Sunday, December 2, 2012

Stop playing by the numbers

I wasn't trying to but I think I spent the bulk of yesterday realizing how old I have been feeling lately.  It's a funny thing.  I don't know that I have been physically feeling old.  I don't have creaky bones, aches or pains that I can complain about.  I have no health issues, don't have a prescription to my name, and passed every physical exam given me.  I do have the occasional bout of memory loss but that could also be chalked up to all the things going on and not just old age.  But I think the numbers themselves have been playing around in my head.  The years themselves can't be denied and I have been letting that stop me from doing things that I had a notion I should be holding up on.

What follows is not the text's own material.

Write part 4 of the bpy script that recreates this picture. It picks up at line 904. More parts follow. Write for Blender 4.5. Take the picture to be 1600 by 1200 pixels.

I have been thinking why should I take on anything new at this point?  I'm old and why keep pursuing anything.
And then at some point yesterday I realized I had been doing that.  Holding up.  Holding back and stopping.  And then I had all these thoughts about what I still want to keep doing.  And I let myself think about it.
It's the worst time weather-wise for me to start training again but really the weather has been great.  I want to start small and start running again.  I need to get those notions that were put into my head out.  The ones that I shouldn't be doing it (at my age).  I'm gonna, hopefully, get myself into some kind of endurance running shape again. 
I want to write, damn it.  If that means I need to register myself into a class where someone sends me an assignment and I get an email back once a week, I'll do it.  This business of writing with no direction isn't working.  I need some feedback that I'm not getting now so an email from a stranger is more than I have now.  At least I will be able to count on that email every week and possibly find other resources by getting involved.
At least it's some kind of plan.  Or at least it's a decision to stop muddling.  I've never been good at slowing down to the rate of what other peoples perceptions want to hold me at.  It's probably because I don't perceive myself the same way.  And I just can't do that.  I'm mean, yeah, I know, I'm old.  The numbers are there to prove it.  And.  So.  I can't keep feeling old just because of the numbers.  I mean, really, if that's the only reason - it doesn't add up.